» **Task goal**: Working from the top of the listing below, retype each line through the line containing "R = math.radians", both included, with no pictures.

:: Given information

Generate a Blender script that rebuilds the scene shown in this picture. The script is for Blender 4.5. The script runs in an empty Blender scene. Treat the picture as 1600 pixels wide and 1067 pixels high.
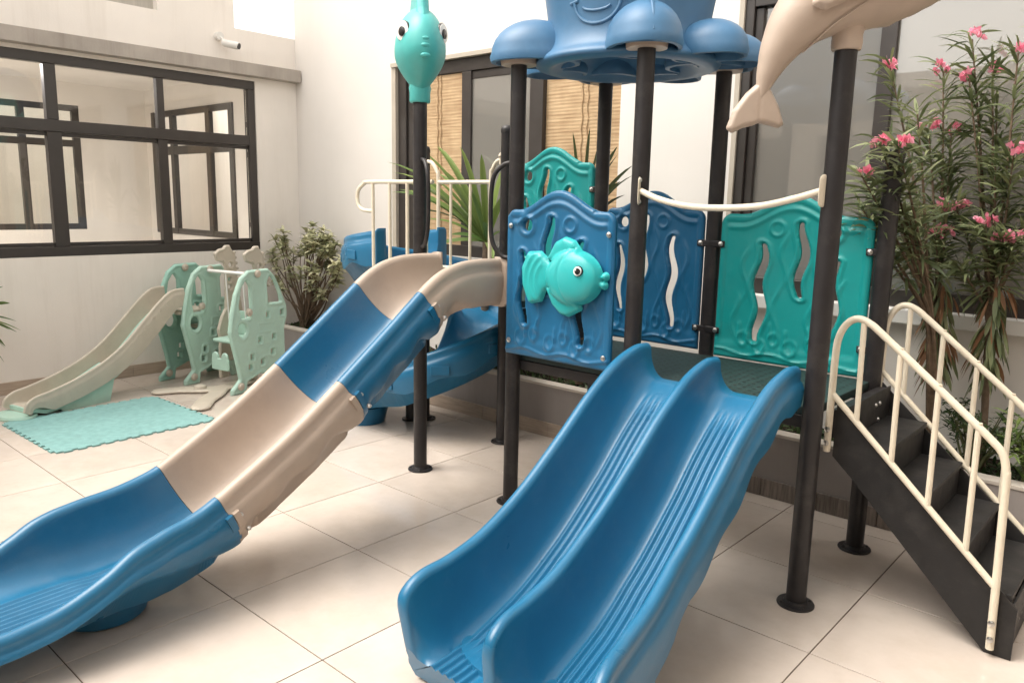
import bpy, bmesh, math, random
import numpy as np
from mathutils import Vector, Matrix
random.seed(7); rng = np.random.default_rng(7)
D = bpy.data
SC = bpy.context.scene
COL = SC.collection
PI = math.pi
R = math.radians

# ------------------------------------------------------------------ camera
cam = D.cameras.new('camera'); cam_o = D.objects.new('camera', cam); COL.objects.link(cam_o)
cam.sensor_width = 36.0; cam.sensor_fit = 'HORIZONTAL'; cam.lens = 1213.04 / 1600 * 36; cam.clip_start = 0.05; cam.clip_end = 400
cam_o.matrix_world = Matrix.Translation((3.2624, -1.98522, 1.54546)) @ (
    Matrix.Rotation(0.726121, 4, 'Z') @ Matrix.Rotation(PI / 2 - 0.178222, 4, 'X') @ Matrix.Rotation(0.0204710, 4, 'Z'))
SC.camera = cam_o

# ------------------------------------------------------------------ world, sun, exposure
SUN_EL, SUN_AZ = R(60), R(-141)          # sun high, from the left, on the camera's side of the back wall
w = D.worlds.new('World'); SC.world = w; w.use_nodes = True
nt = w.node_tree; nt.nodes.clear()
sky = nt.nodes.new('ShaderNodeTexSky'); sky.sky_type = 'NISHITA'; sky.sun_disc = False
sky.sun_elevation = SUN_EL; sky.sun_rotation = SUN_AZ; sky.dust_density = 4.0; sky.air_density = 1.0
hs = nt.nodes.new('ShaderNodeHueSaturation'); hs.inputs['Saturation'].default_value = 0.12
mx = nt.nodes.new('ShaderNodeMix'); mx.data_type = 'RGBA'; mx.blend_type = 'MULTIPLY'; mx.inputs[0].default_value = 1.0
mx.inputs[7].default_value = (1.0, 0.955, 0.89, 1)
bg = nt.nodes.new('ShaderNodeBackground'); bg.inputs['Strength'].default_value = 0.15
wo = nt.nodes.new('ShaderNodeOutputWorld')
nt.links.new(sky.outputs[0], hs.inputs['Color']); nt.links.new(hs.outputs[0], mx.inputs[6])
nt.links.new(mx.outputs[2], bg.inputs['Color']); nt.links.new(bg.outputs[0], wo.inputs['Surface'])
sun = D.lights.new('sun', 'SUN'); sun.energy = 0.62; sun.angle = R(50); sun.color = (1.0, 0.93, 0.84)
sun_o = D.objects.new('sun', sun); COL.objects.link(sun_o)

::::

» **Solution for this task**:
Generate a Blender script that rebuilds the scene shown in this picture. The script is for Blender 4.5. The script runs in an empty Blender scene. Treat the picture as 1600 pixels wide and 1067 pixels high.
import bpy, bmesh, math, random
import numpy as np
from mathutils import Vector, Matrix
random.seed(7); rng = np.random.default_rng(7)
D = bpy.data
SC = bpy.context.scene
COL = SC.collection
PI = math.pi
R = math.radians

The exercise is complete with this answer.